OBJECTIVE: Every line below is to be quoted exactly, with nothing added or dropped.

MATERIAL SUPPLIED:
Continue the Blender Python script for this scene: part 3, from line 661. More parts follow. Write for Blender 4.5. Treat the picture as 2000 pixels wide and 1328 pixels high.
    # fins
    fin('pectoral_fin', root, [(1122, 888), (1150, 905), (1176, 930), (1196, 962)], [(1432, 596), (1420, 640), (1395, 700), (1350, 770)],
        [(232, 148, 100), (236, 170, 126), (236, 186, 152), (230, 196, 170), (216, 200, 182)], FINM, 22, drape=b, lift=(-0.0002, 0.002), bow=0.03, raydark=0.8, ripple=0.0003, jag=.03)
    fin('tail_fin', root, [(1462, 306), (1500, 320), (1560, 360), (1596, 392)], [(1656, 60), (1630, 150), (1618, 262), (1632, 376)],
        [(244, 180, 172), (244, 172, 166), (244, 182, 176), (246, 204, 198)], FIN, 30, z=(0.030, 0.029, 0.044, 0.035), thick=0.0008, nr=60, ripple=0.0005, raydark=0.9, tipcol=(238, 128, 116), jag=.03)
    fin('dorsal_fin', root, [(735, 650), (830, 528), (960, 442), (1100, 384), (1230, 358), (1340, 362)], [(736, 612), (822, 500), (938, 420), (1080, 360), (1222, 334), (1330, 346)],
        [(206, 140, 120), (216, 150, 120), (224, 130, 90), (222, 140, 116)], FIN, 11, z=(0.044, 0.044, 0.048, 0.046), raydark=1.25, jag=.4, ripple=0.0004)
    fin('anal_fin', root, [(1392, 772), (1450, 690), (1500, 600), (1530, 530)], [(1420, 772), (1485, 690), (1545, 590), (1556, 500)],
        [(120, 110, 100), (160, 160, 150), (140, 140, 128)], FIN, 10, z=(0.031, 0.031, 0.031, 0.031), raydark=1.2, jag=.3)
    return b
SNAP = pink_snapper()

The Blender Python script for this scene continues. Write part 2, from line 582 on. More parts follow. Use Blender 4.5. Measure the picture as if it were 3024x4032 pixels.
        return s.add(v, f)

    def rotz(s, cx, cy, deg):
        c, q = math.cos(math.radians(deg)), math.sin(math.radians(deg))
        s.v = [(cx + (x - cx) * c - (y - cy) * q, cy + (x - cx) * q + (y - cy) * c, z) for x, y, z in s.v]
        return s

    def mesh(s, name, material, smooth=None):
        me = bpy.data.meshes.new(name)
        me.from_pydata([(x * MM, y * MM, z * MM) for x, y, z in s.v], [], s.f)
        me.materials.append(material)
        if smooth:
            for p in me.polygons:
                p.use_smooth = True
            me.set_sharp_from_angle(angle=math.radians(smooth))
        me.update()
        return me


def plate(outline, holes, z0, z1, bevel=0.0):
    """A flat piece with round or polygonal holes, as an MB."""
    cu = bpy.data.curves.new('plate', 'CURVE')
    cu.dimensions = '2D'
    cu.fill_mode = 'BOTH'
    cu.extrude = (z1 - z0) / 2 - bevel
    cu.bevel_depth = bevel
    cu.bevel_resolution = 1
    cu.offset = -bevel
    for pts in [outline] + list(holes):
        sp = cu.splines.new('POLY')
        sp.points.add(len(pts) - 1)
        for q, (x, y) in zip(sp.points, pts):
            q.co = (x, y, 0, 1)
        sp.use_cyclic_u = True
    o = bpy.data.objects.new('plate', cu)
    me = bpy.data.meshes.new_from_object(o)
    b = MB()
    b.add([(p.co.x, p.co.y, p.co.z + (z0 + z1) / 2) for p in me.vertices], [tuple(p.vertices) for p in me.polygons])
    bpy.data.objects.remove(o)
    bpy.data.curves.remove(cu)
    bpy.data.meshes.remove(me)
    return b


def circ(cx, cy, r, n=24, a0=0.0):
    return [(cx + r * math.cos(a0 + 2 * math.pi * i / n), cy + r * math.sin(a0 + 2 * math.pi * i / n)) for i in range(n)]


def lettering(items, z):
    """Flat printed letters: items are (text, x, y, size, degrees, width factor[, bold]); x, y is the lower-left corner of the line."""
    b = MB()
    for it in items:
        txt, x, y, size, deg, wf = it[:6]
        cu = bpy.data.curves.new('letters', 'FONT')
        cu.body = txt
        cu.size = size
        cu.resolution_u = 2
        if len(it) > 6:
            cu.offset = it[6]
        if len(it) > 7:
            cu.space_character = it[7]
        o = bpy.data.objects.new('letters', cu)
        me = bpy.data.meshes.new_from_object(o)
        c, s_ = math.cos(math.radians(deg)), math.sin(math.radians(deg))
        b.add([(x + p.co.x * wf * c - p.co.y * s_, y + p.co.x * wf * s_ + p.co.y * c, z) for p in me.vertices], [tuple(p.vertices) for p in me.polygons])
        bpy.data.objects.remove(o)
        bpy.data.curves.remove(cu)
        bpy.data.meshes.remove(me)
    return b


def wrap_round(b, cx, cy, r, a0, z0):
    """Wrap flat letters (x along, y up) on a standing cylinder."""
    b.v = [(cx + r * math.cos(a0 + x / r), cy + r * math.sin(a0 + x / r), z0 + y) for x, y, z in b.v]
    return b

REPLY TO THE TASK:
Continue the Blender Python script for this scene: part 3, from line 661. More parts follow. Write for Blender 4.5. Treat the picture as 2000 pixels wide and 1328 pixels high.
    # fins
    fin('pectoral_fin', root, [(1122, 888), (1150, 905), (1176, 930), (1196, 962)], [(1432, 596), (1420, 640), (1395, 700), (1350, 770)],
        [(232, 148, 100), (236, 170, 126), (236, 186, 152), (230, 196, 170), (216, 200, 182)], FINM, 22, drape=b, lift=(-0.0002, 0.002), bow=0.03, raydark=0.8, ripple=0.0003, jag=.03)
    fin('tail_fin', root, [(1462, 306), (1500, 320), (1560, 360), (1596, 392)], [(1656, 60), (1630, 150), (1618, 262), (1632, 376)],
        [(244, 180, 172), (244, 172, 166), (244, 182, 176), (246, 204, 198)], FIN, 30, z=(0.030, 0.029, 0.044, 0.035), thick=0.0008, nr=60, ripple=0.0005, raydark=0.9, tipcol=(238, 128, 116), jag=.03)
    fin('dorsal_fin', root, [(735, 650), (830, 528), (960, 442), (1100, 384), (1230, 358), (1340, 362)], [(736, 612), (822, 500), (938, 420), (1080, 360), (1222, 334), (1330, 346)],
        [(206, 140, 120), (216, 150, 120), (224, 130, 90), (222, 140, 116)], FIN, 11, z=(0.044, 0.044, 0.048, 0.046), raydark=1.25, jag=.4, ripple=0.0004)
    fin('anal_fin', root, [(1392, 772), (1450, 690), (1500, 600), (1530, 530)], [(1420, 772), (1485, 690), (1545, 590), (1556, 500)],
        [(120, 110, 100), (160, 160, 150), (140, 140, 128)], FIN, 10, z=(0.031, 0.031, 0.031, 0.031), raydark=1.2, jag=.3)
    return b
SNAP = pink_snapper()

The Blender Python script for this scene continues. Write part 2, from line 582 on. More parts follow. Use Blender 4.5. Measure the picture as if it were 3024x4032 pixels.
        return s.add(v, f)

    def rotz(s, cx, cy, deg):
        c, q = math.cos(math.radians(deg)), math.sin(math.radians(deg))
        s.v = [(cx + (x - cx) * c - (y - cy) * q, cy + (x - cx) * q + (y - cy) * c, z) for x, y, z in s.v]
        return s

    def mesh(s, name, material, smooth=None):
        me = bpy.data.meshes.new(name)
        me.from_pydata([(x * MM, y * MM, z * MM) for x, y, z in s.v], [], s.f)
        me.materials.append(material)
        if smooth:
            for p in me.polygons:
                p.use_smooth = True
            me.set_sharp_from_angle(angle=math.radians(smooth))
        me.update()
        return me


def plate(outline, holes, z0, z1, bevel=0.0):
    """A flat piece with round or polygonal holes, as an MB."""
    cu = bpy.data.curves.new('plate', 'CURVE')
    cu.dimensions = '2D'
    cu.fill_mode = 'BOTH'
    cu.extrude = (z1 - z0) / 2 - bevel
    cu.bevel_depth = bevel
    cu.bevel_resolution = 1
    cu.offset = -bevel
    for pts in [outline] + list(holes):
        sp = cu.splines.new('POLY')
        sp.points.add(len(pts) - 1)
        for q, (x, y) in zip(sp.points, pts):
            q.co = (x, y, 0, 1)
        sp.use_cyclic_u = True
    o = bpy.data.objects.new('plate', cu)
    me = bpy.data.meshes.new_from_object(o)
    b = MB()
    b.add([(p.co.x, p.co.y, p.co.z + (z0 + z1) / 2) for p in me.vertices], [tuple(p.vertices) for p in me.polygons])
    bpy.data.objects.remove(o)
    bpy.data.curves.remove(cu)
    bpy.data.meshes.remove(me)
    return b


def circ(cx, cy, r, n=24, a0=0.0):
    return [(cx + r * math.cos(a0 + 2 * math.pi * i / n), cy + r * math.sin(a0 + 2 * math.pi * i / n)) for i in range(n)]


def lettering(items, z):
    """Flat printed letters: items are (text, x, y, size, degrees, width factor[, bold]); x, y is the lower-left corner of the line."""
    b = MB()
    for it in items:
        txt, x, y, size, deg, wf = it[:6]
        cu = bpy.data.curves.new('letters', 'FONT')
        cu.body = txt
        cu.size = size
        cu.resolution_u = 2
        if len(it) > 6:
            cu.offset = it[6]
        if len(it) > 7:
            cu.space_character = it[7]
        o = bpy.data.objects.new('letters', cu)
        me = bpy.data.meshes.new_from_object(o)
        c, s_ = math.cos(math.radians(deg)), math.sin(math.radians(deg))
        b.add([(x + p.co.x * wf * c - p.co.y * s_, y + p.co.x * wf * s_ + p.co.y * c, z) for p in me.vertices], [tuple(p.vertices) for p in me.polygons])
        bpy.data.objects.remove(o)
        bpy.data.curves.remove(cu)
        bpy.data.meshes.remove(me)
    return b


def wrap_round(b, cx, cy, r, a0, z0):
    """Wrap flat letters (x along, y up) on a standing cylinder."""
    b.v = [(cx + r * math.cos(a0 + x / r), cy + r * math.sin(a0 + x / r), z0 + y) for x, y, z in b.v]
    return b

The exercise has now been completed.